Chef Andrea Buson

Andrea Buson Talks to Top 25 Restaurants

Venetian native Andrea Buson has a wealth of experience and brings new flavours from the north of Italy. Chef Andrea mastered modern Italian cuisine at the prestigious IPSSAR Pietro d’Abano in Padova and spent seven years perfecting his craft around Italy. In 2008, Chef Andrea began his career abroad, moving from Italy to Spain, then to the Middle East and finally to Asia and Thailand.

Since taking the helm at Biscotti at Anantara Siam Bangkok Hotel, Chef Andrea has introduced new creations to the menu inspired by the heart-warming food from his childhood in Venice with a plethora of rich flavours for which the region is known. His take on the typical Venetian Risi e Bisi dish of rice and peas takes inspiration from his grandmother’s recipe – a light risotto of peas, pancetta, seared foie gras and Parmesan cheese. Seafood also features comprehensively, including his personal favourites – Sea scallops with Buffalo Mozzarella cream, and wild-caught Sockeye salmon with Bronte’s pistachio pesto, Sicilian cherry tomatoes and purple potatoes.

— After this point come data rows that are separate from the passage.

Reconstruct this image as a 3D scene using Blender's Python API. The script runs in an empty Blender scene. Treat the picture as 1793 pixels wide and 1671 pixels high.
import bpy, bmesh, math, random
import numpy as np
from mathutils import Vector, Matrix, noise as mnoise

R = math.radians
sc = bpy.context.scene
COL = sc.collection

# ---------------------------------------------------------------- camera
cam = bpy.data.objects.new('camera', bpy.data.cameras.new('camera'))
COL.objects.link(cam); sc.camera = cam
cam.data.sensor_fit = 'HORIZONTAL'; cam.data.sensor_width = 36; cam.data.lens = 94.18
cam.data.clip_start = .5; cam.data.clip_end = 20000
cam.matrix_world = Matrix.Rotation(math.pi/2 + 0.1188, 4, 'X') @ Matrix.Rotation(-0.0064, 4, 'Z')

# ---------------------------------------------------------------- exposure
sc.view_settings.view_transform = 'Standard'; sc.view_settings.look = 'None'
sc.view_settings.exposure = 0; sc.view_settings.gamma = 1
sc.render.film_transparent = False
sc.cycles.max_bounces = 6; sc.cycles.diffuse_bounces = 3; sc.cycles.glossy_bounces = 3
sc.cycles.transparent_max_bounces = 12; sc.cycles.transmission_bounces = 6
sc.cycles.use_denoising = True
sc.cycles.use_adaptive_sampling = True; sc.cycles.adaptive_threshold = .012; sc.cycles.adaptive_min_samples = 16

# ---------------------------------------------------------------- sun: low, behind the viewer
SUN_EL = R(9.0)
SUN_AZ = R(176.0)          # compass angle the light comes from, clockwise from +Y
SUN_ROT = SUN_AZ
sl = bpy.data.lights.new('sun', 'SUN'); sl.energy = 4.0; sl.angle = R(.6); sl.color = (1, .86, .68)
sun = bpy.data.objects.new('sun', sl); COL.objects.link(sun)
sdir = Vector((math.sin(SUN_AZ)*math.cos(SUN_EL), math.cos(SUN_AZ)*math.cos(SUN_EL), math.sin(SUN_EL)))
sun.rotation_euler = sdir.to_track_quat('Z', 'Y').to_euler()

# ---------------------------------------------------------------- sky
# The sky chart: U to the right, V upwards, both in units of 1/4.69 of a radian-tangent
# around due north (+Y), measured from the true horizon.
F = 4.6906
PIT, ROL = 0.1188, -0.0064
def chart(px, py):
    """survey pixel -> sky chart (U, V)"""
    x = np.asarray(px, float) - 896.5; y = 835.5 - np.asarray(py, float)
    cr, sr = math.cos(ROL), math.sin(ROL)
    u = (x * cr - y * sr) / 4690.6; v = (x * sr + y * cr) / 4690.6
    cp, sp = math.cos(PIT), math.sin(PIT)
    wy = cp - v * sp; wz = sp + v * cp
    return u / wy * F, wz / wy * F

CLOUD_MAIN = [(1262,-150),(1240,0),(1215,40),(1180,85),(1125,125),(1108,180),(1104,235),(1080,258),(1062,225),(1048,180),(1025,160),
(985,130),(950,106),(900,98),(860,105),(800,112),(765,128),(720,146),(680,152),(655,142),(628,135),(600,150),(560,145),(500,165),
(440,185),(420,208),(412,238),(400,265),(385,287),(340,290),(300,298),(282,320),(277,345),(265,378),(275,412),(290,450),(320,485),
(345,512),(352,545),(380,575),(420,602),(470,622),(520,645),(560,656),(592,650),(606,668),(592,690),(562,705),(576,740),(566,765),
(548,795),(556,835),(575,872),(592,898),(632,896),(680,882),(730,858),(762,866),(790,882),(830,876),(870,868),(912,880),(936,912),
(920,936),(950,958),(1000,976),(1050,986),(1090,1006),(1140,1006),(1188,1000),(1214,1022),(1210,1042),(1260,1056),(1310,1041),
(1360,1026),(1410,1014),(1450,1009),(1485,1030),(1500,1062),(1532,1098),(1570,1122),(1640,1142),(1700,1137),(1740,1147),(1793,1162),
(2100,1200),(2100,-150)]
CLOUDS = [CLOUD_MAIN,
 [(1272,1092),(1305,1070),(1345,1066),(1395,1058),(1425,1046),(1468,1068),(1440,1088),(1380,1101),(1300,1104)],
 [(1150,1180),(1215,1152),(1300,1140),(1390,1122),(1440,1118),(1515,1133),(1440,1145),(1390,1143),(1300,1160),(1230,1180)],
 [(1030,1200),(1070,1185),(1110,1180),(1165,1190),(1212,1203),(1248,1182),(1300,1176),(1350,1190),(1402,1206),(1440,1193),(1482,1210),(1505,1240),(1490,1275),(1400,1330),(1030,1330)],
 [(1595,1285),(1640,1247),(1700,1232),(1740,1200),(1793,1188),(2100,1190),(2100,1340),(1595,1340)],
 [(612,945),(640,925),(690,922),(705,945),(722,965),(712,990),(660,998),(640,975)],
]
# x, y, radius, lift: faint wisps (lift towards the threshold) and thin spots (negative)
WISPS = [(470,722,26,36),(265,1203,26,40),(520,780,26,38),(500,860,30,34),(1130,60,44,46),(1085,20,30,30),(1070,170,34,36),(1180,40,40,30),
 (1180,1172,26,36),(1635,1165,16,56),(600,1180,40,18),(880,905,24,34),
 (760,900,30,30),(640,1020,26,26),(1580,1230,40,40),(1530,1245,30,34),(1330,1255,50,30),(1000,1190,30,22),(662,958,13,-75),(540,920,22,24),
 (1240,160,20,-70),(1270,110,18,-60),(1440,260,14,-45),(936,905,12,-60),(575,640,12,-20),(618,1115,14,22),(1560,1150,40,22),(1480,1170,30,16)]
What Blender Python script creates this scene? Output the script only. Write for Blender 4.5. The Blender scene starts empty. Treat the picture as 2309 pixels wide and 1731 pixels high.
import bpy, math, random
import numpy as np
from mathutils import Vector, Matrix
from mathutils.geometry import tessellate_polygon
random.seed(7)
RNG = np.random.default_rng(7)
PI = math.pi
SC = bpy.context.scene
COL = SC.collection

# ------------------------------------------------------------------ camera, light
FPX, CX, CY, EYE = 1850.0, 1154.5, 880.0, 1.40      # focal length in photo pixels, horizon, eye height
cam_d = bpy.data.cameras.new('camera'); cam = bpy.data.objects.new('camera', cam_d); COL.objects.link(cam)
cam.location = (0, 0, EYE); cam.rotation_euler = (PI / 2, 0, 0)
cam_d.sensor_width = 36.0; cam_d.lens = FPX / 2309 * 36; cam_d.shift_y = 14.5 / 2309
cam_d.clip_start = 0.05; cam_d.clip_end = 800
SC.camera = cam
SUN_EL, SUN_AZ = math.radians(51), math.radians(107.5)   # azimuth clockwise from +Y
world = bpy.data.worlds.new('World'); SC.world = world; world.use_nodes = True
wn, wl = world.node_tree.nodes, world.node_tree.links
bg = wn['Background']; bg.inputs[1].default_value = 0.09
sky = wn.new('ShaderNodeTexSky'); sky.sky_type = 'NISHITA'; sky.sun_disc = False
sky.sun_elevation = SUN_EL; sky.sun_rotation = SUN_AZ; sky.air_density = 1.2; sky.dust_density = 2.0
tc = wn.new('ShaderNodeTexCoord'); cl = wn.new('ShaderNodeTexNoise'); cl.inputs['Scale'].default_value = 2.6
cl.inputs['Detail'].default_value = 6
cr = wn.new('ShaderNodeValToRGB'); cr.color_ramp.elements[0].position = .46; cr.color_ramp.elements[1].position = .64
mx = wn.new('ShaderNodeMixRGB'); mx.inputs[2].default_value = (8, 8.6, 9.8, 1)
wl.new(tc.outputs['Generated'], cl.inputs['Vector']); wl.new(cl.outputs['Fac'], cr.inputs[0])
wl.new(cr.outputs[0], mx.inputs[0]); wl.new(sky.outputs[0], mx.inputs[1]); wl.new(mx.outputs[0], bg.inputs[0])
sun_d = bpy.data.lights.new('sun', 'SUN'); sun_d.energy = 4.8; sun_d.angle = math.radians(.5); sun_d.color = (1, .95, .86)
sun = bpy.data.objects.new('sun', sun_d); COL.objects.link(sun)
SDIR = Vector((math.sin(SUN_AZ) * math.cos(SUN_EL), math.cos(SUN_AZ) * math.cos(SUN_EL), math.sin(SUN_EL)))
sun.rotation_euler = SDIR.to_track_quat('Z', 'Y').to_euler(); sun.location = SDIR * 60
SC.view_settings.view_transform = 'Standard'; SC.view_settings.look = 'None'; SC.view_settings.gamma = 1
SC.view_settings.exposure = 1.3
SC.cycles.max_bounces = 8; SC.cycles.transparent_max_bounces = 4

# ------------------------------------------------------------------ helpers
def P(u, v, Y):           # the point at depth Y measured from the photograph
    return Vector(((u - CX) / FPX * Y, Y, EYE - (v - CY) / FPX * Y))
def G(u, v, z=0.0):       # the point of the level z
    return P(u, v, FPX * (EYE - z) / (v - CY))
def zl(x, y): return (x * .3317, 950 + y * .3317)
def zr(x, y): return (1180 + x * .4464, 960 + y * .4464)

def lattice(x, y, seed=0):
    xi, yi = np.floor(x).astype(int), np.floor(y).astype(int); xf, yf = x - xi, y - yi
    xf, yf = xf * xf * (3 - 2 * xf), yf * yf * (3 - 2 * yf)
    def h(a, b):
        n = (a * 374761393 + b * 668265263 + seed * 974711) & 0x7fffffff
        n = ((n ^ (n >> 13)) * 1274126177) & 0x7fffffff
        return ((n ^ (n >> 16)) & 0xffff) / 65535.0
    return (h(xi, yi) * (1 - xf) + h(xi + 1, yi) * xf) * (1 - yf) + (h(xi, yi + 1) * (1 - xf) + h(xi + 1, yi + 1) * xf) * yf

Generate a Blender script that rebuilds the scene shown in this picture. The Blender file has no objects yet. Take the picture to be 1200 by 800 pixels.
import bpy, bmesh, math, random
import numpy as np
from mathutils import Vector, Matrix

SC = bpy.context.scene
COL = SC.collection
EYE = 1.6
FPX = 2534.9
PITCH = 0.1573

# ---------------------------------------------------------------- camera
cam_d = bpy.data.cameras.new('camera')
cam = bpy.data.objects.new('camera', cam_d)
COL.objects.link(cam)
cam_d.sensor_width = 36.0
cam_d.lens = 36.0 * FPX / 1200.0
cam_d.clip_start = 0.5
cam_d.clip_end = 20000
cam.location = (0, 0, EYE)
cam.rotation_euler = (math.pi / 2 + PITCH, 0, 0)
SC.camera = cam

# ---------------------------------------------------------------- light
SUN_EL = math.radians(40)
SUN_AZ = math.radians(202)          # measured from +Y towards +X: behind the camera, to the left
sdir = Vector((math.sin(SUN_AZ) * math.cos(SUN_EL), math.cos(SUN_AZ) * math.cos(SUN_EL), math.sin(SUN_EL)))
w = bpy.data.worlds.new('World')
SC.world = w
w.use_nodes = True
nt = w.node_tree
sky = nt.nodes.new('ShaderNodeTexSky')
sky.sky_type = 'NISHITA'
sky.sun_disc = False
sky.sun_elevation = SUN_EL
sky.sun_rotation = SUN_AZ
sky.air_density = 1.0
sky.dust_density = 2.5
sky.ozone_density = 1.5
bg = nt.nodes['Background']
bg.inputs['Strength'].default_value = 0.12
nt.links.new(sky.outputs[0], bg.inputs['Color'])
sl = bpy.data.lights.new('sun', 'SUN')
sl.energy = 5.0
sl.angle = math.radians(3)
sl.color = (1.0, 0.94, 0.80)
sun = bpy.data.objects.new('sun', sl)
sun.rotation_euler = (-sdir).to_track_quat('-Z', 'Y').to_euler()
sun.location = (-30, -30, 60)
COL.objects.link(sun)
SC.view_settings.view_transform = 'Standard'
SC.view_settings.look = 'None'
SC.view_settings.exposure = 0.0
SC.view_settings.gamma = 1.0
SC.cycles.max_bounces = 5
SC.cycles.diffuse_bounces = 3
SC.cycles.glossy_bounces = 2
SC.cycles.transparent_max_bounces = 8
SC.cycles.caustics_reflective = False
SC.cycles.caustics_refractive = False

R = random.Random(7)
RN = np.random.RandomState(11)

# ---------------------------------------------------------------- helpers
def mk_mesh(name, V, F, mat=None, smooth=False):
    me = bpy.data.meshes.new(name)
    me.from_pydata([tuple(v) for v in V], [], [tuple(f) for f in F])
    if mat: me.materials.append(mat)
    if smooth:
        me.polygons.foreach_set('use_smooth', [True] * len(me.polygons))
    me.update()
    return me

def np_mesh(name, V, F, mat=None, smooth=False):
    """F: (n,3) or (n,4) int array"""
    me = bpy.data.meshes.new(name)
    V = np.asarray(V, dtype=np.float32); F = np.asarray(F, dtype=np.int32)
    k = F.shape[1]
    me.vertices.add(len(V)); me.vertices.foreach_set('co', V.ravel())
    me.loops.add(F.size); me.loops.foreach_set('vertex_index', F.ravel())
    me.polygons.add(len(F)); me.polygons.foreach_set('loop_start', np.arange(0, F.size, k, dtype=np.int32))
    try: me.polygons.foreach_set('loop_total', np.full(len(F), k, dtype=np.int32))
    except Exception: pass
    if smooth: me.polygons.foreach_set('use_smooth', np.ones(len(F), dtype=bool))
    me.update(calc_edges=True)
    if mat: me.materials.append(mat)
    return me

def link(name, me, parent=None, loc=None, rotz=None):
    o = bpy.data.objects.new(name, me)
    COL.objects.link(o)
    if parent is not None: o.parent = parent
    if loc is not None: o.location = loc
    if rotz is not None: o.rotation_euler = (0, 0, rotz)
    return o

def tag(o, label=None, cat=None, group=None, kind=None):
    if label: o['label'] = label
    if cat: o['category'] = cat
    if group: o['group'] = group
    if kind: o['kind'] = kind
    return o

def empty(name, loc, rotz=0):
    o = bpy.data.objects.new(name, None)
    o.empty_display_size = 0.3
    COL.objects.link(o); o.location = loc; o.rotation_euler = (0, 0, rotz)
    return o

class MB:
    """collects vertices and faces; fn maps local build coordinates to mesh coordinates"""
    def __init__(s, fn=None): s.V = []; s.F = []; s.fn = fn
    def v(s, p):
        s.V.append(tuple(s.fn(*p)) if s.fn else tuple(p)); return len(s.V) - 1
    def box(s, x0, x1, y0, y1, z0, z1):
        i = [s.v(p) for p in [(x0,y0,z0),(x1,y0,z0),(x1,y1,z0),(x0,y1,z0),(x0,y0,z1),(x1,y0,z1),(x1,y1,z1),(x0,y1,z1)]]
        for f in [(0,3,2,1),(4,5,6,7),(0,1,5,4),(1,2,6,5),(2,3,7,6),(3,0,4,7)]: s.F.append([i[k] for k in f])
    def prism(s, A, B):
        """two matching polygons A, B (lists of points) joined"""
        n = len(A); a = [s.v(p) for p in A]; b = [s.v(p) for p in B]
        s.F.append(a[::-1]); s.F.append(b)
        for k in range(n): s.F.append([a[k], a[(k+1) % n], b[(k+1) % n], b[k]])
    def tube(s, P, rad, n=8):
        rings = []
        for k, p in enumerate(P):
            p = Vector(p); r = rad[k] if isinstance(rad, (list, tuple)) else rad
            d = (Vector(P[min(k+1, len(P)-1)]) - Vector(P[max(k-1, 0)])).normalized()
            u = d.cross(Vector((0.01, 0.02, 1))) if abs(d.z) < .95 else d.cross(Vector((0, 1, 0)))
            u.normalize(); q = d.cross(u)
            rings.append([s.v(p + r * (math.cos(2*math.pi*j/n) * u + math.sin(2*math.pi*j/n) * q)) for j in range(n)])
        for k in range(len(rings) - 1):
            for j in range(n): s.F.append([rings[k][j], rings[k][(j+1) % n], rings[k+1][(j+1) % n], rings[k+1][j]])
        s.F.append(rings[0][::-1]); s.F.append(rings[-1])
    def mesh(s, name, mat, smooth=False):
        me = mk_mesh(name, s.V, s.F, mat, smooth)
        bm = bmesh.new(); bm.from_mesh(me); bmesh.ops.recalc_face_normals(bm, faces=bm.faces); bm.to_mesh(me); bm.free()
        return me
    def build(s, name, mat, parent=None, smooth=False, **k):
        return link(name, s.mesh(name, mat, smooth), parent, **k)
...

How did you become a chef?
As a child I was watching my grandma preparing the food every Sunday and helped her in the kitchen. She was doing homemade pasta or Raghu, all the traditional dishes we used to eat on Sundays. So the passion for cooking originated in my grandma’s kitchen.

Where are you from in Italy?
I am from a small town near Venice, just 15 to 20 minutes driving by car.

What are some emerging food trends that you are noticing, particularly here in Asia as you have experience in Asia?
Food trends change very quickly and nowadays even more so with the advent of social media. Because most patrons upload photos of the ordered dishes to Instagram, the presentation and plating has become more and more important. Especially in Asia, customers like to eat with their eyes first by taking a lot of pictures. Healthy food is now a major trend, forcing restaurants to be more transparent and open regarding food origin and sourcing. Not only origin but also freshness and quality of ingredients are now more important than ever.

How important is the presentation of dishes?
The presentation is extremely important. When coming up with new dishes or a new menu, I first visualize it in the plate, draw it on paper before I start cooking it.

Is presentation and plating a global trend?
Absolutely, in all fine dining restaurants the chefs are doing their best in creating new presentations, new ways to present a dish. Patrons enjoy their food with their eyes, and camera, first.

What is the difference between running a restaurant in Italy and running one in Bangkok?
I worked eight years in Italy before to move abroad. There are not many differences between running a restaurant in Italy and here in Thailand. I would say the main difference is how to manage the staff and how to get them involved. Working with people from a different culture or background can be challenging.

Bangkok is multi-racial and multi-cultural metropolis and customers are coming from all over the world, as a Chef and restaurant you must be able to satisfy any request that they have. These requests might be quite different from those of an Italian guest.

Do you source as much local produce as possible? Does this have a big impact on your menu?
I always try use as many as possible local ingredients, which I buy in the market. For an Italian restaurant, this presents some challenge as our customers come to eat Italian so we have to import original, quality products from Italy as well.

Many guests ask me from where the products or ingredients come from, they want to hear the product is from Italy and are happy to eat dishes prepared with original, imported ingredients.

If there were one dish that sums up your style, which one would be your signature dish?
The dish that best reflects my style is the “slow cooked octopus, sous-vide octopus” that we have in the menu. This dish combines my Italian roots presented in a modern way. In my hometown we used to eat the octopus bought from the street and it was so delicious. I had to bring it to a fine dining restaurant but cooked in a contemporary style.

Did any of the dishes you discovered recently in Asia make it to your menu?
The sea scallop with a cream of buffalo mozzarella. Normally I use sea scallops from Hokkaido, Japan.

What do you think of chefs like Gordon Ramsay who have taken old cuisines to the masses via reality TV?
Celebrity chefs like Gordon Ramsay contributed to popularize the work in the kitchen and the cuisine in general and a lot of TV viewers develop a passion for cooking.

The negative side of reality shows like MasterChef is that people think life in the kitchen is reflected on the show. To become a chef, it takes a lot of time, efforts and many hours of hard work in the kitchen.

What is the one cooking tool that the chef should not be without?
For me, it’s without doubt the knife because every chef has his own set of knives. Every ambitious chef buys his own knifes when he starts his career and will cherish them during his whole working life.

What is your favorite pasta?
Actually, the homemade fettuccine is my favorite.

What is next for you?
My “Big” dream is to open my own culinary school. I’m thinking about it for a long time and partly it stems from my experience in Asia where I have to teach daily about Italian food and ingredients and how to prepare and cook them.

I’m explaining and teaching a lot every day and thinking it would be nice to have a school and have students, young people interested to learn about cooking and being a chef and discover how satisfying and rewarding it can be.